*What to produce*.
Pick every line with "objects" from the material below.
begin Supplied information
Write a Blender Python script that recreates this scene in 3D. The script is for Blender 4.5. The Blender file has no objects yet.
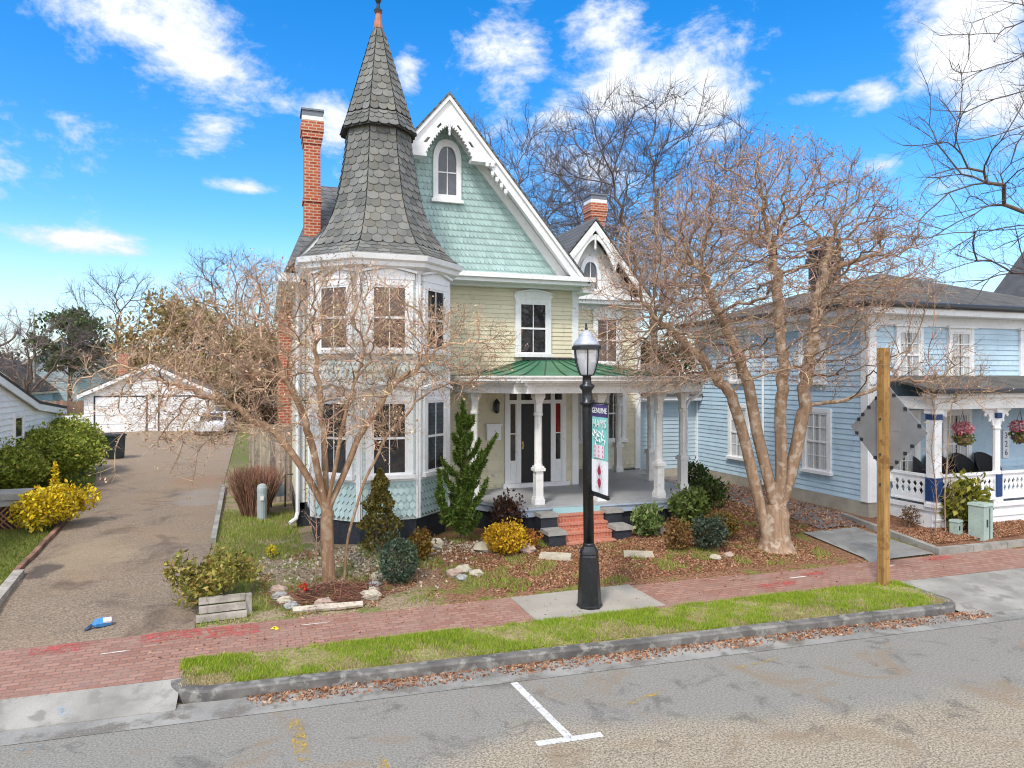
import bpy, math, random
import numpy as np
from mathutils import Vector, Matrix, kdtree
R = math.radians
sc = bpy.context.scene
COL = sc.collection
rng = np.random.default_rng(7)
random.seed(5)
ROOT = {}          # name of a root Empty -> its world location

# ------------------------------------------------------------------ mesh helper
class MB:
    def __init__(s): s.v = []; s.f = []; s.m = []
    def add(s, vs, fs, mi=0):
        b = len(s.v); s.v += [tuple(p) for p in vs]
        for f in fs: s.f.append([i + b for i in f]); s.m.append(mi)
    def poly(s, pts, mi=0): s.add(pts, [list(range(len(pts)))], mi)
    def hexa(s, p, mi=0):
        s.add(p, [(0,3,2,1),(4,5,6,7),(0,1,5,4),(1,2,6,5),(2,3,7,6),(3,0,4,7)], mi)
    def box(s, x0,x1,y0,y1,z0,z1, mi=0):
        s.hexa([(x0,y0,z0),(x1,y0,z0),(x1,y1,z0),(x0,y1,z0),(x0,y0,z1),(x1,y0,z1),(x1,y1,z1),(x0,y1,z1)], mi)
    def rbox(s, c, sx,sy,z0,z1, rz=0, mi=0, taper=1.0):
        ca, sa = math.cos(rz), math.sin(rz); P = []
        for z, k in ((z0,1),(z1,taper)):
            for dx,dy in ((-1,-1),(1,-1),(1,1),(-1,1)):
                a, b = dx*sx/2*k, dy*sy/2*k
                P.append((c[0]+a*ca-b*sa, c[1]+a*sa+b*ca, z))
        s.hexa(P, mi)
    def beam(s, p, q, w, h, up=(0,0,1), mi=0):
        p, q = Vector(p), Vector(q); d = (q-p).normalized(); u = Vector(up)
        if abs(d.dot(u)) > .99: u = Vector((1,0,0))
        a = d.cross(u).normalized()*w/2; b = a.cross(d).normalized()*h/2
        s.hexa([p-a-b,p+a-b,q+a-b,q-a-b,p-a+b,p+a+b,q+a+b,q-a+b], mi)
    def tube(s, pts, rad, n=6, cap=True, mi=0):
        pts = [Vector(p) for p in pts]
        if not hasattr(rad,'__len__'): rad = [rad]*len(pts)
        b = len(s.v); ref = None
        for i, p in enumerate(pts):
            d = (pts[min(i+1,len(pts)-1)] - pts[max(i-1,0)])
            d = d.normalized() if d.length > 1e-9 else Vector((0,0,1))
            if ref is None: ref = Vector((1,0,0)) if abs(d.x) < .8 else Vector((0,1,0))
            a = d.cross(ref).normalized(); c = d.cross(a).normalized(); ref = -c if False else a.cross(d)
            for k in range(n):
                t = 2*math.pi*k/n
                s.v.append(tuple(p + (a*math.cos(t)+c*math.sin(t))*rad[i]))
        for i in range(len(pts)-1):
            for k in range(n):
                k2 = (k+1)%n
                s.f.append([b+i*n+k, b+i*n+k2, b+(i+1)*n+k2, b+(i+1)*n+k]); s.m.append(mi)
        if cap:
            s.f.append([b+k for k in range(n)][::-1]); s.m.append(mi)
            e = b+(len(pts)-1)*n; s.f.append([e+k for k in range(n)]); s.m.append(mi)
    def lathe(s, prof, cx, cy, n=12, rot=0.0, mi=0, cap=True):
        b = len(s.v)
        for r, z in prof:
            for k in range(n):
                t = rot+2*math.pi*k/n; s.v.append((cx+r*math.cos(t), cy+r*math.sin(t), z))
        for i in range(len(prof)-1):
            for k in range(n):
                k2 = (k+1)%n
                s.f.append([b+i*n+k, b+i*n+k2, b+(i+1)*n+k2, b+(i+1)*n+k]); s.m.append(mi)
        if cap:
            s.f.append([b+k for k in range(n)][::-1]); s.m.append(mi)
            e = b+(len(prof)-1)*n; s.f.append([e+k for k in range(n)]); s.m.append(mi)
    def prism(s, pts, off, mi=0):
        n = len(pts); o = Vector(off)
        P = [Vector(p) for p in pts]; Q = [p+o for p in P]
        fs = [list(range(n))[::-1], [n+i for i in range(n)]]
        for i in range(n):
            j = (i+1)%n; fs.append([i,j,n+j,n+i])
        s.add(P+Q, fs, mi)

def raw_mesh(name, V, F, mats):
    me = bpy.data.meshes.new(name); me.from_pydata(V, [], F)
    for m in (mats if isinstance(mats,(list,tuple)) else [mats]): me.materials.append(m)
    return me
def loc_of(o):
    L = Vector((0,0,0))
    while o is not None: L += o.location; o = o.parent
    return L
def obj(name, mb, mat, parent=None, smooth=False, origin=None):
    L = loc_of(parent) if parent else Vector((0,0,0))
    if parent is None and origin is not None: L = Vector(origin)
    V = [(p[0]-L.x, p[1]-L.y, p[2]-L.z) for p in mb.v]
    me = raw_mesh(name, V, mb.f, mat)
    if any(mb.m): me.polygons.foreach_set('material_index', mb.m)
    if smooth: me.polygons.foreach_set('use_smooth', [True]*len(me.polygons))
    me.update()
    o = bpy.data.objects.new(name, me); COL.objects.link(o)
    if parent: o.parent = parent
    elif origin is not None: o.location = L
    return o
def np_obj(name, V, F, mat, parent=None, origin=None, smooth=False):
    """V (n,3) array in world coordinates, F (m,k) array, all faces of the same size"""
    L = loc_of(parent) if parent else Vector(origin or (0,0,0))
    V = np.asarray(V, dtype=np.float32) - np.array(L, dtype=np.float32)
    F = np.asarray(F, dtype=np.int32); k = F.shape[1]
    me = bpy.data.meshes.new(name)
    me.vertices.add(len(V)); me.vertices.foreach_set('co', V.ravel())
    me.loops.add(F.size); me.loops.foreach_set('vertex_index', F.ravel())
    me.polygons.add(len(F)); me.polygons.foreach_set('loop_start', np.arange(0, F.size, k, dtype=np.int32))
    me.polygons.foreach_set('loop_total', np.full(len(F), k, dtype=np.int32))
    if smooth: me.polygons.foreach_set('use_smooth', np.ones(len(F), dtype=bool))
    me.materials.append(mat); me.update(calc_edges=True)
    o = bpy.data.objects.new(name, me); COL.objects.link(o)
    if parent: o.parent = parent
    else: o.location = L
    return o
def tag(o, label=None, cat=None, group=None, kind=None):
    if label: o['label'] = label
    if cat: o['category'] = cat
    if group: o['group'] = group
    if kind: o['kind'] = kind
    return o
def thing(name, loc, label, cat, group=None):
    o = bpy.data.objects.new(name, None); COL.objects.link(o); o.location = loc
    o.empty_display_size = .2
    return tag(o, label, cat, group)
def struct(name, mb, mat): return tag(obj(name, mb, mat), kind='structure')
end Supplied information
*Answer to the task*.
Write a Blender Python script that recreates this scene in 3D. The script is for Blender 4.5. The Blender file has no objects yet.
    o = bpy.data.objects.new(name, me); COL.objects.link(o)
    o = bpy.data.objects.new(name, me); COL.objects.link(o)
    o = bpy.data.objects.new(name, None); COL.objects.link(o); o.location = loc